» **Task statement**:
Only the lines from the line that has "Continue the Blender Python script for this scene: part 2, from" through the line that has "cab.line(q('D',655,880,690,1090), .8, (200,190,205), .5)" should be reproduced, exactly and with both ends kept.
-- START Given records --
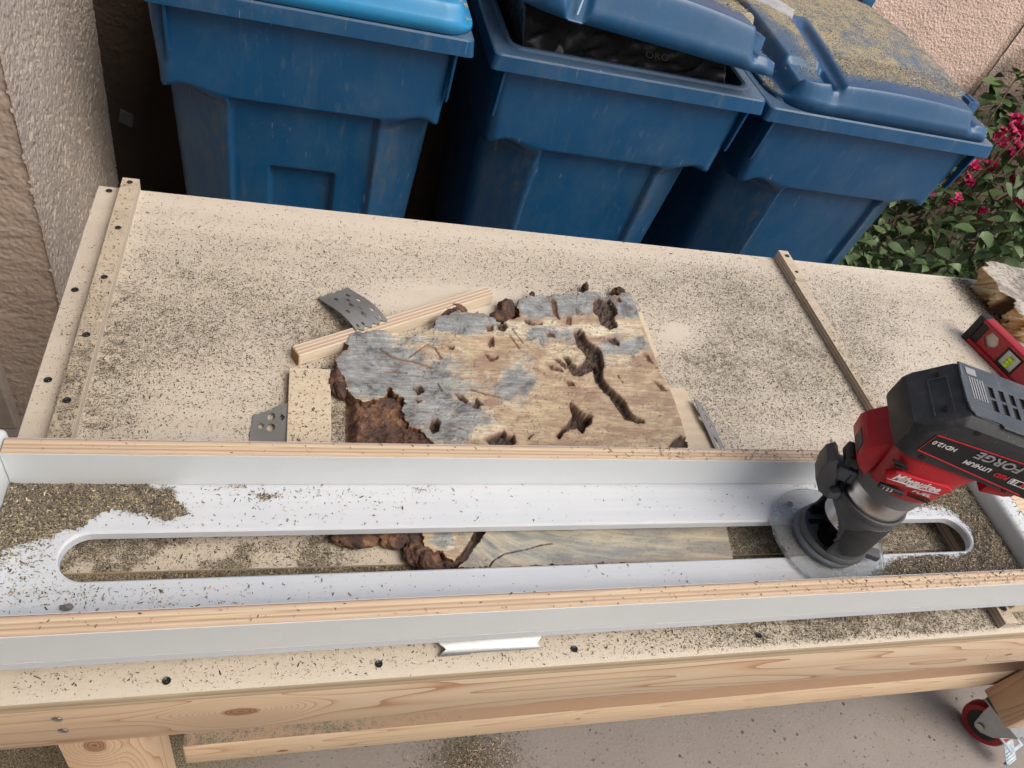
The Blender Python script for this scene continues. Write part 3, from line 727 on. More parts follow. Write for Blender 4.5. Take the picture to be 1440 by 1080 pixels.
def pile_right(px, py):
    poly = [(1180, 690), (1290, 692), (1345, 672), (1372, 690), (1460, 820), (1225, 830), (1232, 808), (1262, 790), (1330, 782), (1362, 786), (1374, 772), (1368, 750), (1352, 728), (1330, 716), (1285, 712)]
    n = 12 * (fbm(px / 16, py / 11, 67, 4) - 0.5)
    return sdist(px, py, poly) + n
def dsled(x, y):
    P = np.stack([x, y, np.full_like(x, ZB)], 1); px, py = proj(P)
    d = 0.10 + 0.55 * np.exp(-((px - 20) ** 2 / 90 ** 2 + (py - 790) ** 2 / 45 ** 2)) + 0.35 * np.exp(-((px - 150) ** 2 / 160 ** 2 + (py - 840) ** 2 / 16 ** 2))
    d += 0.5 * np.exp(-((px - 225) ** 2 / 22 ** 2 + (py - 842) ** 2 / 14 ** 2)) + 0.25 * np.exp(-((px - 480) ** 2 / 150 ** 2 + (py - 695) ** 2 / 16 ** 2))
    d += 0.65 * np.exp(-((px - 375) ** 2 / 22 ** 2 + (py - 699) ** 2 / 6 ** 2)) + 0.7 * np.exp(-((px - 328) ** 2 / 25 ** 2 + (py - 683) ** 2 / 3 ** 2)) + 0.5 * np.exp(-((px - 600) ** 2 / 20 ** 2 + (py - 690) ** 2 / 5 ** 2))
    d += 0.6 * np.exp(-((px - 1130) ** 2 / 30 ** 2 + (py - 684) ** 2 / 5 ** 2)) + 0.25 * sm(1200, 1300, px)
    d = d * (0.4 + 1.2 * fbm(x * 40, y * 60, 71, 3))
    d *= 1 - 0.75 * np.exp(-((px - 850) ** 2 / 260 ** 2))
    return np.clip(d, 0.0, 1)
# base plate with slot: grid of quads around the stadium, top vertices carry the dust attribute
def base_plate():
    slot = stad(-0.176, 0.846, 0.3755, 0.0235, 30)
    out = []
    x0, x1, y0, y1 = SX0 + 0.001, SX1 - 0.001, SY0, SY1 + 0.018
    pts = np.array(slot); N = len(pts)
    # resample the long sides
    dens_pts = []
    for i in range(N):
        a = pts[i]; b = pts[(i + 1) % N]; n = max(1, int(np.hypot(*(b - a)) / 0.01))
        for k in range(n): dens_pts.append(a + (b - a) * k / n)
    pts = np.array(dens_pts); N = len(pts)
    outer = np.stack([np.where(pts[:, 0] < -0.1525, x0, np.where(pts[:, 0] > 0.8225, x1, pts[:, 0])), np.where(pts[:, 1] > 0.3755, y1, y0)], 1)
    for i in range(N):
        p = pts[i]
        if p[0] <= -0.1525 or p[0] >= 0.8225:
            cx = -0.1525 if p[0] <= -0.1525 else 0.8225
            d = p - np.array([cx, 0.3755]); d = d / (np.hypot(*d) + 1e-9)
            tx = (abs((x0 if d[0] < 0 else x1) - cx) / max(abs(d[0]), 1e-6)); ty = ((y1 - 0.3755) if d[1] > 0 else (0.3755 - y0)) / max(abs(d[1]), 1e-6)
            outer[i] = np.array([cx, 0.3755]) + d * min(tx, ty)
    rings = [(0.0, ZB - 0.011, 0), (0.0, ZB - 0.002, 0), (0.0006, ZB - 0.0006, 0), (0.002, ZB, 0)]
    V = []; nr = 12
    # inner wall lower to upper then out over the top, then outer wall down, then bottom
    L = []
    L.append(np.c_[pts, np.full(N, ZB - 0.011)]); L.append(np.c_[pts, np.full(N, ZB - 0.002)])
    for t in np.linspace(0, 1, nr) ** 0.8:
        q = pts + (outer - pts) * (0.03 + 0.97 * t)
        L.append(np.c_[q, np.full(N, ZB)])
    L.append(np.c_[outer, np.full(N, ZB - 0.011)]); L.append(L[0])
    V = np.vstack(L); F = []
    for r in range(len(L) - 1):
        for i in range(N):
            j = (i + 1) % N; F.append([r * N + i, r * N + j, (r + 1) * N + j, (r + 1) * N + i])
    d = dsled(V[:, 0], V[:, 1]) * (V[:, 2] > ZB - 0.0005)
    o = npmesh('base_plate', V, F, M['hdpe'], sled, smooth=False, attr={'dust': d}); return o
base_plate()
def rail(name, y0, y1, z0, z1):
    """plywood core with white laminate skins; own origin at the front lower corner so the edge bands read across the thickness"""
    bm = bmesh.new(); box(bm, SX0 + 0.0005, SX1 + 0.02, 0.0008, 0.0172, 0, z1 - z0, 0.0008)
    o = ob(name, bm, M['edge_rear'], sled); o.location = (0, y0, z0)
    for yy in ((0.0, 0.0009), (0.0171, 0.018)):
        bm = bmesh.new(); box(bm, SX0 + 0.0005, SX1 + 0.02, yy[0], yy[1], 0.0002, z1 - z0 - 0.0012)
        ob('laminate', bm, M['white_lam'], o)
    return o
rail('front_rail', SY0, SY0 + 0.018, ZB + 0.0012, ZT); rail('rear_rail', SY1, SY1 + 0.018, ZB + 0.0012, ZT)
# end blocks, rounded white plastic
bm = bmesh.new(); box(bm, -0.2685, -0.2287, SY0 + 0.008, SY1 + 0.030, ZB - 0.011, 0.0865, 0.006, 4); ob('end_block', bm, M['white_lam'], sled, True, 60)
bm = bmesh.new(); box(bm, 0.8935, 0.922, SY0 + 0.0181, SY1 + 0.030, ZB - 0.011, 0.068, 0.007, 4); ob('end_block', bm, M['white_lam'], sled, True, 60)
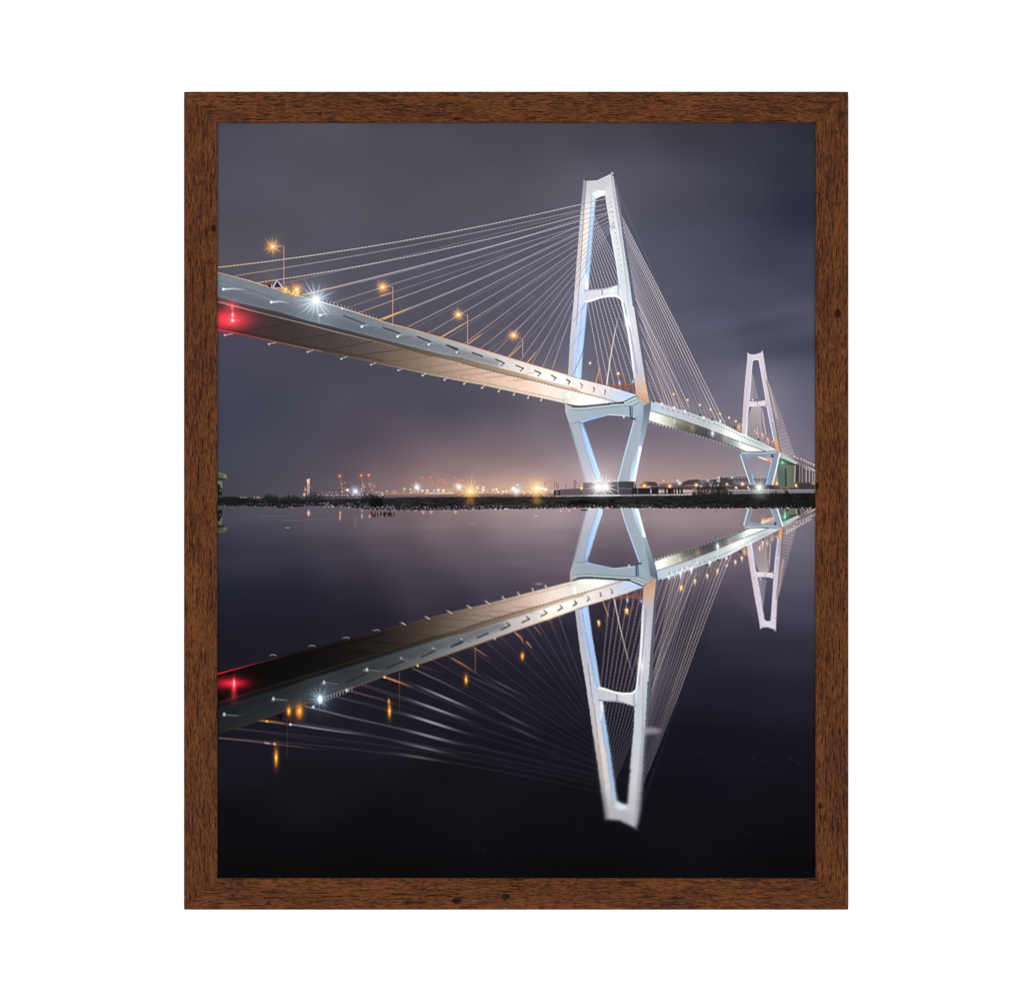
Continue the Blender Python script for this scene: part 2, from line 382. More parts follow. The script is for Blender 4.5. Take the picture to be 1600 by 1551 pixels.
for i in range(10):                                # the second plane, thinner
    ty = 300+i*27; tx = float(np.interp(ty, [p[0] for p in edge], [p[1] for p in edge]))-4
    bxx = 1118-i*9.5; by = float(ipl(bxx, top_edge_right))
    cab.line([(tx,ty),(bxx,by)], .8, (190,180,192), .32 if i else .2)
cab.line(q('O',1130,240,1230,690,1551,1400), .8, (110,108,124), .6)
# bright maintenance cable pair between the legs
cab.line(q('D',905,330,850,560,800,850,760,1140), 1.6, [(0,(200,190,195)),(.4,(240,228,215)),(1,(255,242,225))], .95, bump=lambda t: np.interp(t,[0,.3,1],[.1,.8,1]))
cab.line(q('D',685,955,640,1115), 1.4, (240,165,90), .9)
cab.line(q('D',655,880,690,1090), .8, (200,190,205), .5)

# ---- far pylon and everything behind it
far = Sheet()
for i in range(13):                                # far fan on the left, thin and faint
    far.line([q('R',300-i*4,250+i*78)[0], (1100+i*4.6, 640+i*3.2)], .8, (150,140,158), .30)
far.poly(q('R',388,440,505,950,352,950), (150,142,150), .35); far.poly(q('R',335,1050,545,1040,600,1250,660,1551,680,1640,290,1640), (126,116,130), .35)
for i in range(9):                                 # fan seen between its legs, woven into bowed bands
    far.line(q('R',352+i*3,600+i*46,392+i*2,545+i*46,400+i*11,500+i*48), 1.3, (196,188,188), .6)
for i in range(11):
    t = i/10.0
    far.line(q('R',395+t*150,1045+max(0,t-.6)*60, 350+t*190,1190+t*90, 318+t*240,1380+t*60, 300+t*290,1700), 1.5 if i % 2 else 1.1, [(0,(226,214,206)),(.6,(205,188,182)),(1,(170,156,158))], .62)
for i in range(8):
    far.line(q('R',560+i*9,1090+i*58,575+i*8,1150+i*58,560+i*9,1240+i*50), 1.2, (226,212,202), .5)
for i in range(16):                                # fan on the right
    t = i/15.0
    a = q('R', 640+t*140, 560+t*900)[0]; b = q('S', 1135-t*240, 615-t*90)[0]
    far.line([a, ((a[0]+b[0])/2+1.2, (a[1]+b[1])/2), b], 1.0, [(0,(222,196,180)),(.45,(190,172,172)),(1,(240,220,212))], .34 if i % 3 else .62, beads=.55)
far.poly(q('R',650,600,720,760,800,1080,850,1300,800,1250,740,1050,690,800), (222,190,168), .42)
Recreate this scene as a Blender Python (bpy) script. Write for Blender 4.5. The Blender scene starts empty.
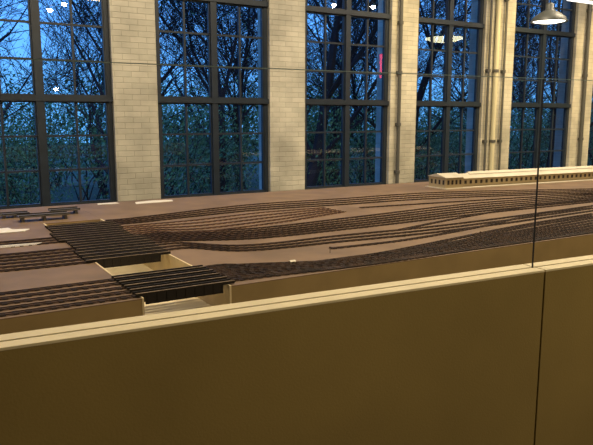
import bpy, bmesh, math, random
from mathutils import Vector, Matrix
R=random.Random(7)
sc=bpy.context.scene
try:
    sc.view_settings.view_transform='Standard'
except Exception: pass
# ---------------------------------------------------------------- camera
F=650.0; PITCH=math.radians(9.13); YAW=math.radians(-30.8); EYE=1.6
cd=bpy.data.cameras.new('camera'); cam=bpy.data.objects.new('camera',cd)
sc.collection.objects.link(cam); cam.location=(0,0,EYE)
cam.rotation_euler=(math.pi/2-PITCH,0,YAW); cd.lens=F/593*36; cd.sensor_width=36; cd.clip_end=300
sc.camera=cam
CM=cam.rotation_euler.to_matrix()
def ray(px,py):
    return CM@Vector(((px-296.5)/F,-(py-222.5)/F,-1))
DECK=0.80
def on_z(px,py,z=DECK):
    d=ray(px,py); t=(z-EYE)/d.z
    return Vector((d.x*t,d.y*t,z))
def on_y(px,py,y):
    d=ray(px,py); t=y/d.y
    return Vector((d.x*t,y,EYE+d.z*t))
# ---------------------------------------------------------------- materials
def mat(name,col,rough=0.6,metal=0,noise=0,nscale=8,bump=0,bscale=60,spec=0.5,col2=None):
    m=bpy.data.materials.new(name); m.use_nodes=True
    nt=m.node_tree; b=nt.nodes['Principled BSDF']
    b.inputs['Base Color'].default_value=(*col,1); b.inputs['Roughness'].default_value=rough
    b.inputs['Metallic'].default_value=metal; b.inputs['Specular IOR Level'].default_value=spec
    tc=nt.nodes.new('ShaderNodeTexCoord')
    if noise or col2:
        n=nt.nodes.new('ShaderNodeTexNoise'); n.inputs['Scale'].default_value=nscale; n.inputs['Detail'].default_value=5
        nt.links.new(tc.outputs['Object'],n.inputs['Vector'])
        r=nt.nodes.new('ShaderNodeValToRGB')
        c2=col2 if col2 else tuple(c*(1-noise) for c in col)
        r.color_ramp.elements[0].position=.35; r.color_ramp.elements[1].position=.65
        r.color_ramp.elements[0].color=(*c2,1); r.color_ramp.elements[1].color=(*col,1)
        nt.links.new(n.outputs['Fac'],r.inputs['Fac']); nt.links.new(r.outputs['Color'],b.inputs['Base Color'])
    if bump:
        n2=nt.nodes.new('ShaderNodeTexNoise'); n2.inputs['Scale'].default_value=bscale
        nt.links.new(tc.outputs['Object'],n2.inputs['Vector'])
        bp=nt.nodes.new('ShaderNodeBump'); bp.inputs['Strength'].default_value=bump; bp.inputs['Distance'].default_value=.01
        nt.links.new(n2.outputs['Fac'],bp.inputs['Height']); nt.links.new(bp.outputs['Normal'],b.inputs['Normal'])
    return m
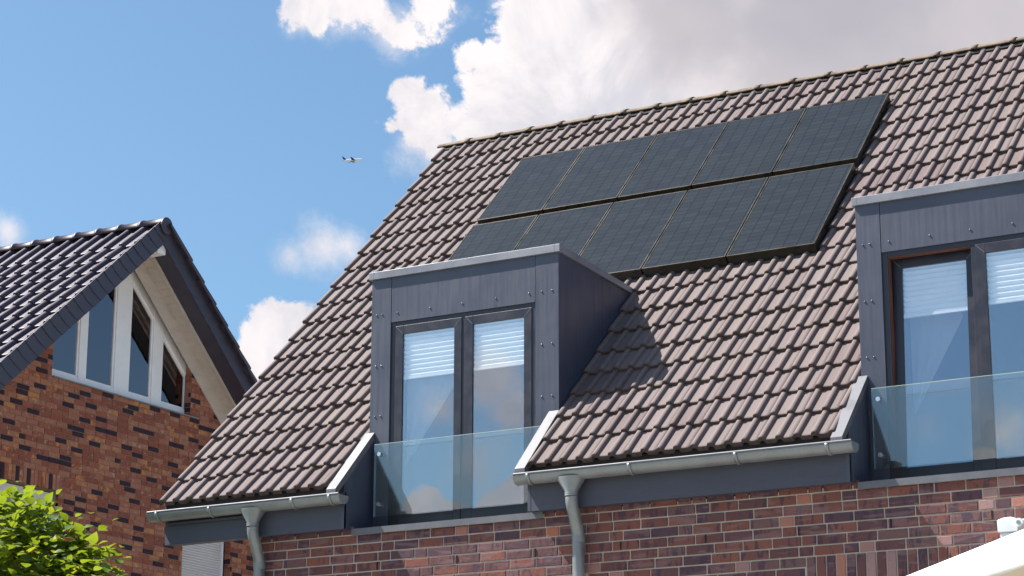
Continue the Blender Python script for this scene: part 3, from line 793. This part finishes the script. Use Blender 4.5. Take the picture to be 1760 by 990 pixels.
-- END Given records --
» **In response**:
Continue the Blender Python script for this scene: part 2, from line 382. More parts follow. The script is for Blender 4.5. Take the picture to be 1600 by 1551 pixels.
for i in range(10):                                # the second plane, thinner
    ty = 300+i*27; tx = float(np.interp(ty, [p[0] for p in edge], [p[1] for p in edge]))-4
    bxx = 1118-i*9.5; by = float(ipl(bxx, top_edge_right))
    cab.line([(tx,ty),(bxx,by)], .8, (190,180,192), .32 if i else .2)
cab.line(q('O',1130,240,1230,690,1551,1400), .8, (110,108,124), .6)
# bright maintenance cable pair between the legs
cab.line(q('D',905,330,850,560,800,850,760,1140), 1.6, [(0,(200,190,195)),(.4,(240,228,215)),(1,(255,242,225))], .95, bump=lambda t: np.interp(t,[0,.3,1],[.1,.8,1]))
cab.line(q('D',685,955,640,1115), 1.4, (240,165,90), .9)
cab.line(q('D',655,880,690,1090), .8, (200,190,205), .5)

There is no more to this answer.